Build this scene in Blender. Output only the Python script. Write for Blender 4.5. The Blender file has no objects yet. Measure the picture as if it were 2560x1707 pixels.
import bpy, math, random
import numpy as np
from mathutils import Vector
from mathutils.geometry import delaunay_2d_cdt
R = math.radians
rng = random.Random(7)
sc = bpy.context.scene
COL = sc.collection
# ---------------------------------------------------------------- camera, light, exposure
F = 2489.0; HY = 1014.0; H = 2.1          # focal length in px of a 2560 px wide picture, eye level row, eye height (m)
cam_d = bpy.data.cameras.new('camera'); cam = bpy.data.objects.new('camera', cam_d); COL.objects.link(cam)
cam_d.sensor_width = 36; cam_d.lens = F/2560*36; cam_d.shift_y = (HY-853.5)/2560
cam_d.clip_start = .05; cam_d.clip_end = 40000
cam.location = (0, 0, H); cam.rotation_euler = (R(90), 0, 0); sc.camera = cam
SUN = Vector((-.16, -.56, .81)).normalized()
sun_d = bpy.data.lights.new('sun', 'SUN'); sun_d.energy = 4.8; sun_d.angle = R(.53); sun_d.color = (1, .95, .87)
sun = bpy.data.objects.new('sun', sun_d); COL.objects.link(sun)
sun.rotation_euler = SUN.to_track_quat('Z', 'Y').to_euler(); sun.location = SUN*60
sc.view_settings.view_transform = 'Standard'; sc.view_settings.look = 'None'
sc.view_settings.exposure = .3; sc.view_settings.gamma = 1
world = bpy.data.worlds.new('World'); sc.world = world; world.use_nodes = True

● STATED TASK
Looking at the data above, show all lines where the word "picture" occurs.

● ANSWER BELOW
Build this scene in Blender. Output only the Python script. Write for Blender 4.5. The Blender file has no objects yet. Measure the picture as if it were 2560x1707 pixels.
F = 2489.0; HY = 1014.0; H = 2.1          # focal length in px of a 2560 px wide picture, eye level row, eye height (m)